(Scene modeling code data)
:::

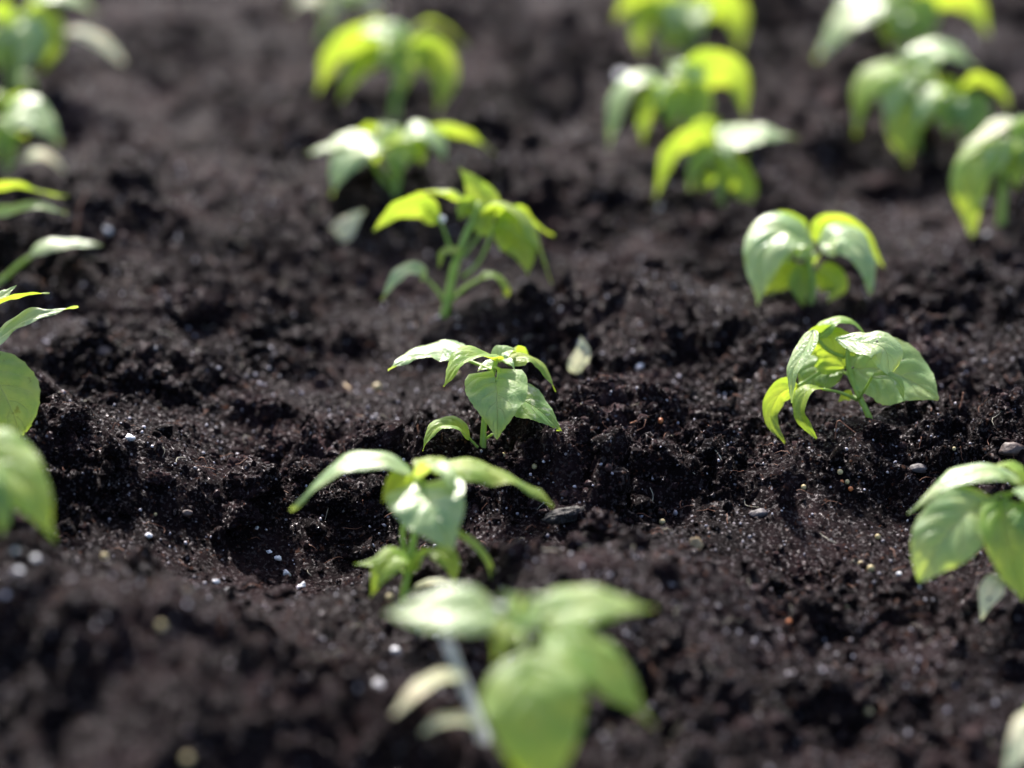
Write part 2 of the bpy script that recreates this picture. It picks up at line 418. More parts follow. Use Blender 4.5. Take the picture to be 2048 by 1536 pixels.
# middle of the picture, in focus
S('sharp pepper seedling in the middle with a heart shaped leaf facing front', (966, 893), [[(966, 893), (968, 850, -.1), (976, 790, -.2), (988, 738, -.2), (993, 716, -.2)]], [
    ([(925, 717, .9), (885, 714, 1.2), (832, 716, 1.2), (776, 741, .8)], 122, (-.2, .78, .65), 26, 'w', dict(asym=-20, pet=[(988, 742, -.1), (955, 728, .5)], curl=.25)),
    ([(993, 722, -.3), (957, 712, -1), (918, 728, -1.6), (888, 774, -2)], 96, (-.45, .75, .6), 26, 'g', dict(curl=.2)),
    ([(992, 764, -1.3), (994, 795, -2), (995, 835, -2.5), (994, 879, -2.5)], 128, (.02, .42, 1), 9, 'h', dict(heart=.26, a=.2, b=1.1, pet=[(990, 735, -.3), (1000, 742, -.9)], quilt=.045)),
    ([(1008, 785, -.4), (1045, 800, -.6), (1085, 826, -.8), (1123, 864, -.8)], 92, (.35, .65, .85), 6, 's', dict(pet=[(985, 752, -.2)])),
    ([(1005, 722, .4), (1045, 712, .8), (1085, 733, .9), (1111, 784, .6)], 78, (.35, .8, .12), 12, 'y', dict(curl=.35)),
    ([(1000, 725, 1.0), (1018, 706, 1.6), (1040, 703, 2.0), (1064, 722, 2.3)], 56, (.1, .6, -.3), 20, 'y'),
    ([(996, 724, 0), (1003, 708, .1), (1020, 700, .5), (1034, 706, .8)], 40, (.1, .8, .7), 30, 'w'),
    ([(995, 722, -.3), (1008, 722, -.8), (1022, 728, -1.1), (1030, 742, -1.2)], 30, (.3, .7, .6), 25, 'w'),
    ([(990, 730, .4), (975, 733, .3), (955, 742, 0)], 34, (-.2, .8, .6), 20, 'w'),
    ([(938, 876, -.4), (912, 853, -.8), (880, 852, -1), (860, 872, -1.2), (845, 902, -1.3)], 58, (-.35, .75, .55), 28, 'g', dict(pet=[(964, 905, 0), (955, 894, -.2)], curl=.25, pr=2.6)),
    ([(985, 868, -.2), (995, 860, -.4), (1006, 852, -.4)], 14, (.3, .7, .6), 10, 'g', dict(pet=[(968, 880, 0)], pr=2.6)),
], rs=6.5)
# nearer one
S('pepper seedling with long arching white-glaring left leaf, right before the sharp middle one', (808, 1203), [
    [(806, 1203), (815, 1150), (823, 1105), (830, 1055), (836, 1000), (834, 955)], [(814, 1120, .1), (806, 1085, .2), (808, 1045, .3), (826, 1000, .2)]], [
    ([(822, 948, -.4), (765, 925, -.8), (695, 934, -1), (635, 972, -1), (583, 1022, -.8)], 118, (-.2, .8, .6), 22, 'w', dict(curl=.3, asym=-18)),
    ([(826, 942, .3), (800, 960, -.2), (780, 978, -.6), (765, 1004, -.8)], 52, (.3, .3, -.8), 10, 'y'),
    ([(850, 985, -1.5), (864, 1015, -2.3), (882, 1052, -2.7), (904, 1106, -2.7)], 160, (.0, .45, 1), 10, 'w', dict(heart=.24, a=.2, b=1.05, pet=[(836, 960, -.3), (846, 962, -1)])),
    ([(838, 955, -.5), (868, 930, -1.2), (896, 952, -1.9), (916, 1004, -2.2)], 62, (.5, .7, .6), 18, 'w'),
    ([(862, 940, .2), (930, 930, .3), (1000, 948, .3), (1055, 976, .2), (1108, 1010, .1)], 118, (.25, .95, .22), 14, 'y', dict(curl=.45, wave=.09, pet=[(836, 955, 0)])),
    ([(842, 945, .5), (860, 925, 1.0), (885, 920, 1.3), (905, 935, 1.4)], 56, (.1, .9, .2), 15, 'y'),
    ([(806, 1112, -.5), (788, 1115, -1), (762, 1145, -1.3), (740, 1195, -1.3)], 60, (-.25, .4, 1), 10, 'g', dict(pet=[(808, 1170, 0), (812, 1140, -.2)], heart=.1)),
    ([(790, 1128, .4), (762, 1124, .6), (735, 1127, .7), (708, 1128, .7)], 30, (-.1, .7, .7), 15, 'g', dict(pet=[(812, 1150, .1)], pr=2.5)),
    ([(822, 1142, -.2), (832, 1122, -.3), (848, 1104, -.4), (870, 1098, -.4)], 26, (.1, .5, .8), 20, 'g'),
    ([(866, 1100, -.5), (884, 1108, -.8), (904, 1132, -1), (908, 1172, -1)], 50, (.35, .4, .9), 16, 'y', dict(pet=[(822, 1150, 0), (846, 1112, -.3)], pr=2.6)),
    ([(905, 1062, -.8), (945, 1090, -1), (975, 1130, -1), (993, 1190, -1)], 26, (.5, .6, .5), 30, 'g', dict(pet=[(838, 1040, 0), (875, 1048, -.6)], a=.3, b=.6)),
    ([(826, 1180, -.2), (855, 1166, -.4), (895, 1165, -.5), (930, 1185, -.5)], 20, (0, .8, .5), 20, 'p', dict(pet=[(812, 1188, 0)], a=.3, b=.7)),
], rs=8)
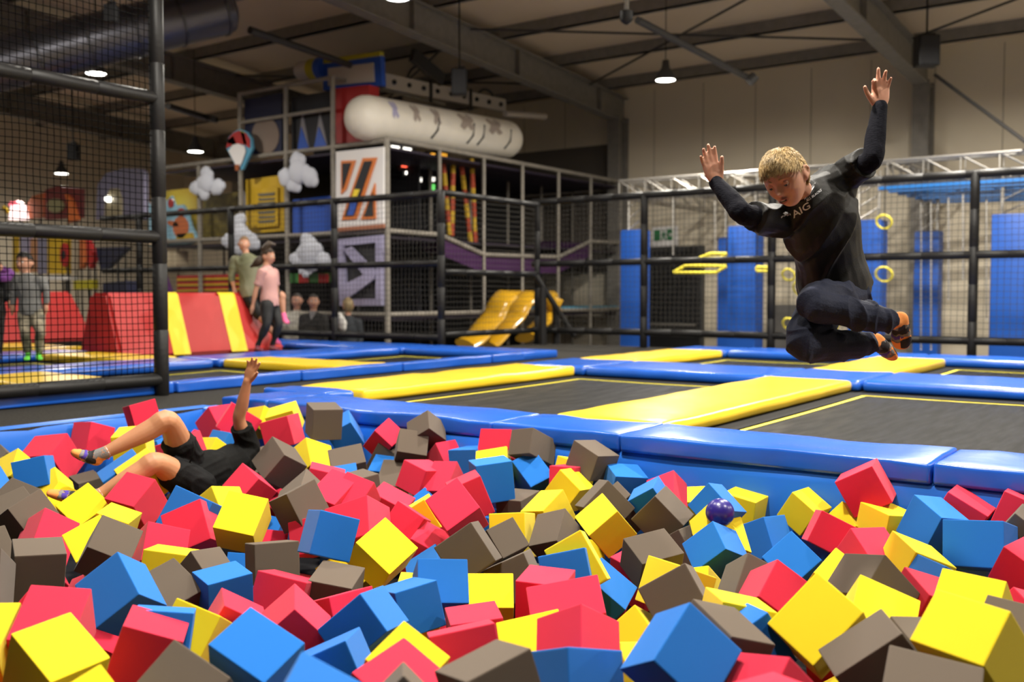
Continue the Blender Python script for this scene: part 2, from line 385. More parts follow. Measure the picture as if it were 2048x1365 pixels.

:::

• [Task requirements] Repeat the entries exactly and keep the pictures out of the copy.

• [Response below]
Write part 2 of the bpy script that recreates this picture. It picks up at line 418. More parts follow. Use Blender 4.5. Take the picture to be 2048 by 1536 pixels.
# middle of the picture, in focus
S('sharp pepper seedling in the middle with a heart shaped leaf facing front', (966, 893), [[(966, 893), (968, 850, -.1), (976, 790, -.2), (988, 738, -.2), (993, 716, -.2)]], [
    ([(925, 717, .9), (885, 714, 1.2), (832, 716, 1.2), (776, 741, .8)], 122, (-.2, .78, .65), 26, 'w', dict(asym=-20, pet=[(988, 742, -.1), (955, 728, .5)], curl=.25)),
    ([(993, 722, -.3), (957, 712, -1), (918, 728, -1.6), (888, 774, -2)], 96, (-.45, .75, .6), 26, 'g', dict(curl=.2)),
    ([(992, 764, -1.3), (994, 795, -2), (995, 835, -2.5), (994, 879, -2.5)], 128, (.02, .42, 1), 9, 'h', dict(heart=.26, a=.2, b=1.1, pet=[(990, 735, -.3), (1000, 742, -.9)], quilt=.045)),
    ([(1008, 785, -.4), (1045, 800, -.6), (1085, 826, -.8), (1123, 864, -.8)], 92, (.35, .65, .85), 6, 's', dict(pet=[(985, 752, -.2)])),
    ([(1005, 722, .4), (1045, 712, .8), (1085, 733, .9), (1111, 784, .6)], 78, (.35, .8, .12), 12, 'y', dict(curl=.35)),
    ([(1000, 725, 1.0), (1018, 706, 1.6), (1040, 703, 2.0), (1064, 722, 2.3)], 56, (.1, .6, -.3), 20, 'y'),
    ([(996, 724, 0), (1003, 708, .1), (1020, 700, .5), (1034, 706, .8)], 40, (.1, .8, .7), 30, 'w'),
    ([(995, 722, -.3), (1008, 722, -.8), (1022, 728, -1.1), (1030, 742, -1.2)], 30, (.3, .7, .6), 25, 'w'),
    ([(990, 730, .4), (975, 733, .3), (955, 742, 0)], 34, (-.2, .8, .6), 20, 'w'),
    ([(938, 876, -.4), (912, 853, -.8), (880, 852, -1), (860, 872, -1.2), (845, 902, -1.3)], 58, (-.35, .75, .55), 28, 'g', dict(pet=[(964, 905, 0), (955, 894, -.2)], curl=.25, pr=2.6)),
    ([(985, 868, -.2), (995, 860, -.4), (1006, 852, -.4)], 14, (.3, .7, .6), 10, 'g', dict(pet=[(968, 880, 0)], pr=2.6)),
], rs=6.5)
# nearer one
S('pepper seedling with long arching white-glaring left leaf, right before the sharp middle one', (808, 1203), [
    [(806, 1203), (815, 1150), (823, 1105), (830, 1055), (836, 1000), (834, 955)], [(814, 1120, .1), (806, 1085, .2), (808, 1045, .3), (826, 1000, .2)]], [
    ([(822, 948, -.4), (765, 925, -.8), (695, 934, -1), (635, 972, -1), (583, 1022, -.8)], 118, (-.2, .8, .6), 22, 'w', dict(curl=.3, asym=-18)),
    ([(826, 942, .3), (800, 960, -.2), (780, 978, -.6), (765, 1004, -.8)], 52, (.3, .3, -.8), 10, 'y'),
    ([(850, 985, -1.5), (864, 1015, -2.3), (882, 1052, -2.7), (904, 1106, -2.7)], 160, (.0, .45, 1), 10, 'w', dict(heart=.24, a=.2, b=1.05, pet=[(836, 960, -.3), (846, 962, -1)])),
    ([(838, 955, -.5), (868, 930, -1.2), (896, 952, -1.9), (916, 1004, -2.2)], 62, (.5, .7, .6), 18, 'w'),
    ([(862, 940, .2), (930, 930, .3), (1000, 948, .3), (1055, 976, .2), (1108, 1010, .1)], 118, (.25, .95, .22), 14, 'y', dict(curl=.45, wave=.09, pet=[(836, 955, 0)])),
    ([(842, 945, .5), (860, 925, 1.0), (885, 920, 1.3), (905, 935, 1.4)], 56, (.1, .9, .2), 15, 'y'),
    ([(806, 1112, -.5), (788, 1115, -1), (762, 1145, -1.3), (740, 1195, -1.3)], 60, (-.25, .4, 1), 10, 'g', dict(pet=[(808, 1170, 0), (812, 1140, -.2)], heart=.1)),
    ([(790, 1128, .4), (762, 1124, .6), (735, 1127, .7), (708, 1128, .7)], 30, (-.1, .7, .7), 15, 'g', dict(pet=[(812, 1150, .1)], pr=2.5)),
    ([(822, 1142, -.2), (832, 1122, -.3), (848, 1104, -.4), (870, 1098, -.4)], 26, (.1, .5, .8), 20, 'g'),
    ([(866, 1100, -.5), (884, 1108, -.8), (904, 1132, -1), (908, 1172, -1)], 50, (.35, .4, .9), 16, 'y', dict(pet=[(822, 1150, 0), (846, 1112, -.3)], pr=2.6)),
    ([(905, 1062, -.8), (945, 1090, -1), (975, 1130, -1), (993, 1190, -1)], 26, (.5, .6, .5), 30, 'g', dict(pet=[(838, 1040, 0), (875, 1048, -.6)], a=.3, b=.6)),
    ([(826, 1180, -.2), (855, 1166, -.4), (895, 1165, -.5), (930, 1185, -.5)], 20, (0, .8, .5), 20, 'p', dict(pet=[(812, 1188, 0)], a=.3, b=.7)),
], rs=8)
Continue the Blender Python script for this scene: part 2, from line 385. More parts follow. Measure the picture as if it were 2048x1365 pixels.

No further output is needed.